The timing of the Communist offensive is still unclear. Their main attack yesterday was against the Xieng Khouang airfield, and may have been intended to prevent the King from landing there as planned. (He instead went to Vang Pao’s headquarters.) The Communists also took advantage of low cloud cover which hampered tactical air. Thus we still cannot be sure whether yesterday’s action heralded a massive sharp push or whether the Communists will develop their attack over a period of time, in accordance with meteorological and political considerations.

Political: Hanoi’s principal political purpose is probably to drive a wedge between the U.S. and Souvanna Phouma. If the Meo and the [Page 568] neutralist forces can be badly defeated or even decimated, Souvanna and his government may want very much to reach an accommodation which would save what is left. At that point, Souvanna might be ready to ask for a U.S. bombing halt in the panhandle in exchange for Communist promises to relent. The bombing in southern Laos benefits us more than Souvanna, and the Communists would try to take advantage of that divergence of interests.

Political considerations might help force the Communists to exercise some restraint. If they move too far they might risk a massive U.S. air reaction in Laos and perhaps U.S. military moves in Thailand. This would tend to make Souvanna more dependent on us and might encourage him to hold on.

Negotiations Front: We do not believe the Communists now want to negotiate a new agreement on Laos. They will probably not want a separate Lao accord before Vietnam has been settled. But the Communists may hope that military pressure can persuade Souvanna to accept some “understanding” under which the Communist hold on the Lao Government structure would be increased without revising the 1962 Geneva Accords.

With regard to the United States, Communist actions would be intended to warn us that we cannot get peace in Southeast Asia without dealing with Hanoi. Even though Vietnamization may ease our problems in Vietnam, it cannot help us in Laos.

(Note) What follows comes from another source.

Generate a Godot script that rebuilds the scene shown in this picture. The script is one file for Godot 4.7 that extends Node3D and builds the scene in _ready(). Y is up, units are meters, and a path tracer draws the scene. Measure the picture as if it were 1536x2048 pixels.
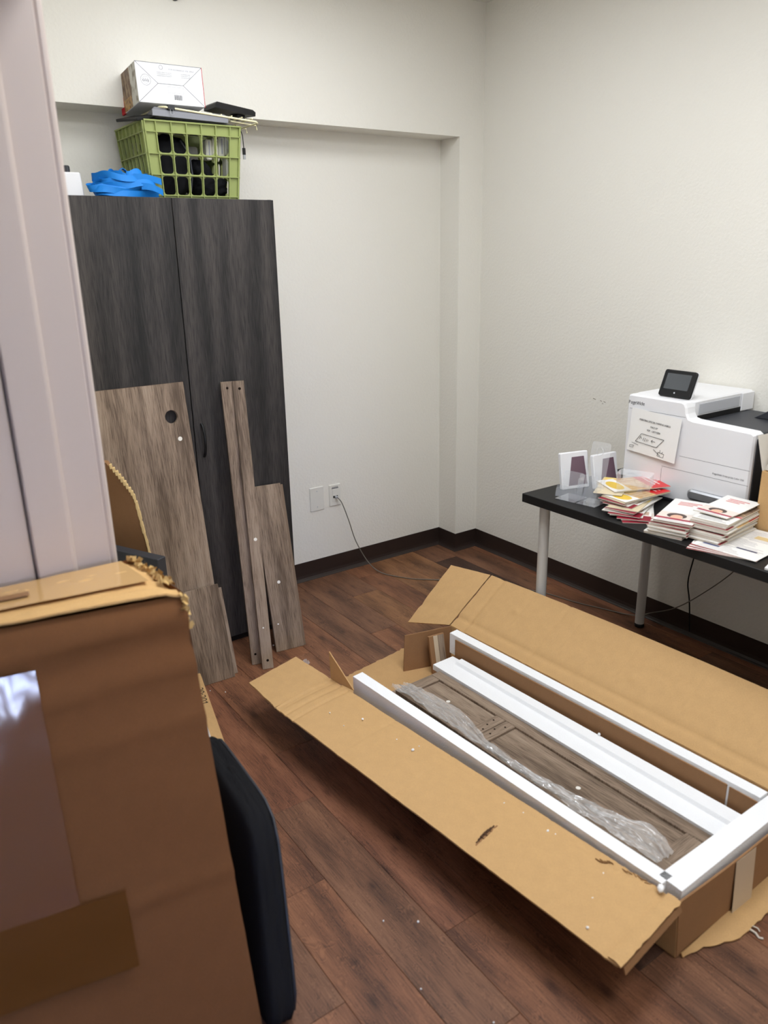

Problems for Hanoi: All this is not so simple as it sounds. There is evidence that even the North Vietnamese forces in Laos, which used to sweep up the battlefield against Government forces whenever they entered into action, are not quite what they used to be. (This is also true in South Vietnam.) They are younger, less well trained, and less well led. Recent reports indicate that some units were very demoralized by tactical air raids against their positions. General Vang Pao’s Meo Forces are tried but tough. This does not mean that Hanoi cannot achieve many and perhaps all its military objectives. But the action may well not be as easy as they would wish, particularly if the weather permits a sustained tactical air effort in support of Vang Pao.2

  1. Source: National Archives, Nixon Presidential Materials, NSC Files, Box 546, Country Files, Far East, Laos, Vol. IV, 1 February 1970–31 March 1970. Secret. According to an attached undated note from Haig to Kissinger, Smyser prepared this estimate of North Vietnam’s current intention with regard to Laos.
  2. In a February 12 memorandum to the President, Kissinger responded to Nixon’s request for a report on air drops of food and material in Laos. Kissinger summarized two attached papers by CIA on “Food Drops in Laos” and “Air America Operations in Laos.” Nixon wrote the following comment on the summary of Air America Operations: “K. Sounds like a good operation—unless the amount of good is less than the obviously very heavy cost of the program.” (Ibid.)